◆ Data block ◆
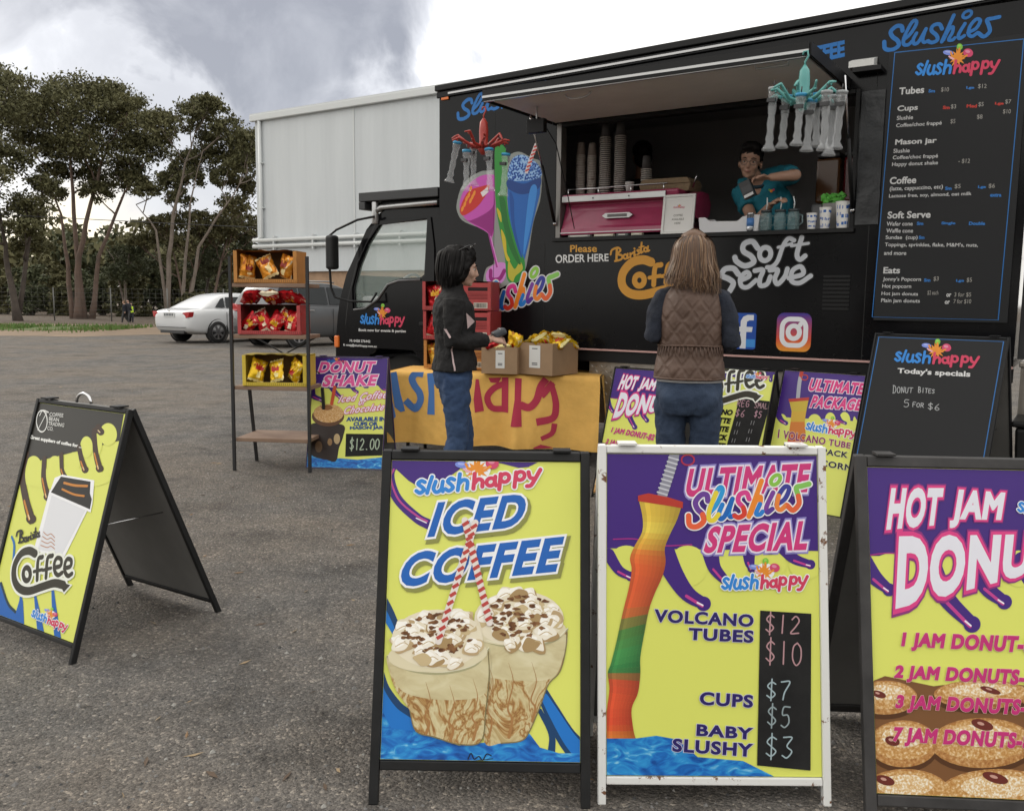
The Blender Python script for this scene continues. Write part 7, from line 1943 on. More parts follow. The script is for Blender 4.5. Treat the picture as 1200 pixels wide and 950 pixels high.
def hand_shapes(mb, wrist, d, up, m, curl=.5, size=1.0, thumb=1, spread=.12):
    """palm + five fingers; d = direction of the hand, up = back of the hand, thumb = side sign"""
    d = Vector(d).normalized(); up = Vector(up); up = (up - d * up.dot(d)).normalized(); s_ = d.cross(up) * thumb
    w = Vector(wrist); k = size
    mb.tube([w - d * .03 * k, w + d * .01 * k, w + d * .045 * k, w + d * .085 * k], [.026 * k, .028 * k, .038 * k, .036 * k], m, 12, ell=(up, .48))
    for i, (off_, L_) in enumerate(((.030, .070), (.010, .078), (-.010, .073), (-.029, .056))):
        b = w + d * .082 * k + s_ * off_ * k
        dd = (d + s_ * off_ * spread * 20).normalized(); p = [b]; q = Vector(dd); a = 0
        for j, f in enumerate((.45, .32, .23)):
            a += curl * (.55 + .35 * j)
            v = dd * cos(a) - up * sin(a); p.append(p[-1] + v * L_ * f * k)
        mb.tube(p, [.0095 * k, .009 * k, .0082 * k, .0066 * k], m, 8)
    b = w + d * .025 * k + s_ * .026 * k
    p = [b, b + (s_ * .8 + d * .6).normalized() * .034 * k, b + (s_ * .8 + d * .6).normalized() * .034 * k + (s_ * .35 + d - up * curl * .5).normalized() * .032 * k]
    p.append(p[-1] + (d - up * curl - s_ * .1).normalized() * .024 * k)
    mb.tube(p, [.013 * k, .0115 * k, .010 * k, .0075 * k], m, 8)
def rings(mb, rows, m, n=20, tilt=None):
    """stacked elliptical sections (x, y, z, rx, ry)"""
    vs, fs = [], []
    for (x, y, z, rx, ry) in rows:
        for k in range(n):
            a = 2 * pi * k / n; vs.append((x + rx * cos(a), y + ry * sin(a), z))
    for i in range(len(rows) - 1):
        for k in range(n): fs.append((i * n + k, i * n + (k + 1) % n, (i + 1) * n + (k + 1) % n, (i + 1) * n + k))
    fs.append(tuple(range(n))[::-1]); fs.append(tuple(range((len(rows) - 1) * n, len(rows) * n)))
    mb.add(vs, fs, m, True)
def legs(mb, hips, knees, ankles, rr, m):
    for h, k, a in zip(hips, knees, ankles):
        h, k, a = Vector(h), Vector(k), Vector(a)
        mb.tube([h + Vector((0, 0, .06)), h, h.lerp(k, .5), k, k.lerp(a, .35), k.lerp(a, .75), a], [rr[0] * .98, rr[0], rr[0] * .86, rr[1], rr[1] * .98, rr[1] * .78, rr[2]], m, 14)
def shoe(root, a, d, m=SHOE):
    a, d = Vector(a), Vector((d[0], d[1], 0)).normalized()
    mb = MB(); mb.tube([a + Vector((0, 0, .07)), a + Vector((0, 0, .035)) + d * .01, Vector((a.x, a.y, .032)) + d * .09, Vector((a.x, a.y, .024)) + d * .17], [.042, .05, .043, .028], m, 12, ell=((0, 0, 1), .72))
    mb.tube([Vector((a.x, a.y, .012)) - d * .045, Vector((a.x, a.y, .012)) + d * .17], [.042, .036], m, 12, ell=((0, 0, 1), .3))
    return fuse(mb, 'shoe', m, root, .008, 4)
def strand_hair(mb, roots, m_list, rg, w=.006):
    """flat locks: each a polyline given as points"""
    for pts in roots:
        P = catmull3(pts); n = len(P)
        side = Vector((rg.uniform(-1, 1), rg.uniform(-1, 1), 0)).normalized()
        L_, R_ = [], []
        for i, p in enumerate(P):
            t = (P[min(i + 1, n - 1)] - P[max(i - 1, 0)]).normalized()
            o = Vector((p.x, p.y, 0)); nrm = o.normalized() if o.length > .01 else Vector((0, 1, 0))
            s_ = t.cross(nrm); s_ = s_.normalized() if s_.length > 1e-4 else side
            ww = w * (1 - .75 * (i / (n - 1)) ** 2) * .5
            L_.append(p + s_ * ww); R_.append(p - s_ * ww)
        mb.add(L_ + R_, [(i, i + 1, n + i + 1, n + i) for i in range(n - 1)], rg.choice(m_list), True)
def catmull3(P, n=4):
    P = [Vector(p) for p in P]; out = []
    for i in range(len(P) - 1):
        p0 = P[i - 1] if i else P[0] * 2 - P[1]; p1, p2 = P[i], P[i + 1]; p3 = P[i + 2] if i + 2 < len(P) else P[-1] * 2 - P[-2]
        for k in range(n):
            t = k / n; out.append(.5 * (2 * p1 + (p2 - p0) * t + (2 * p0 - 5 * p1 + 4 * p2 - p3) * t * t + (3 * p1 - p0 - 3 * p2 + p3) * t ** 3))
    return out + [P[-1]]

# ------------------------------------------------------------------ customer in the brown vest, seen from behind
g2 = ground(800, 664)
P2 = thing('person', 'woman with long brown hair, brown quilted vest and jeans, seen from behind at the hatch', 'person', g2, radians(-12))
P2.scale = (.92, .92, .98)
rg = random.Random(2)
Hm = Matrix.Translation((.0, .02, 1.575)) @ Matrix.Rotation(radians(-8), 4, 'X')
mb = MB(); head_shapes(mb, Hm, SKIN)
mb.tube([(0, .0, 1.52), (0, -.01, 1.44), (0, 0, 1.36)], [.052, .054, .075], SKIN, 12)
rings(mb, [(0, 0, .87, .10, .07), (0, 0, .95, .14, .09), (0, 0, 1.12, .125, .09), (0, 0, 1.30, .135, .095), (0, 0, 1.40, .15, .08), (0, 0, 1.44, .07, .06)], SKIN)
LA, RA = [(-.155, 0, 1.40), (-.195, -.03, 1.205), (-.12, .20, 1.19), (-.06, .27, 1.2)], [(.155, 0, 1.40), (.215, -.02, 1.175), (.13, .20, 1.13), (.07, .27, 1.14)]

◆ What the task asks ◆
Every line above that contains the word "from" should be reported.

◆ Complete output ◆
The Blender Python script for this scene continues. Write part 7, from line 1943 on. More parts follow. The script is for Blender 4.5. Treat the picture as 1200 pixels wide and 950 pixels high.
# ------------------------------------------------------------------ customer in the brown vest, seen from behind
P2 = thing('person', 'woman with long brown hair, brown quilted vest and jeans, seen from behind at the hatch', 'person', g2, radians(-12))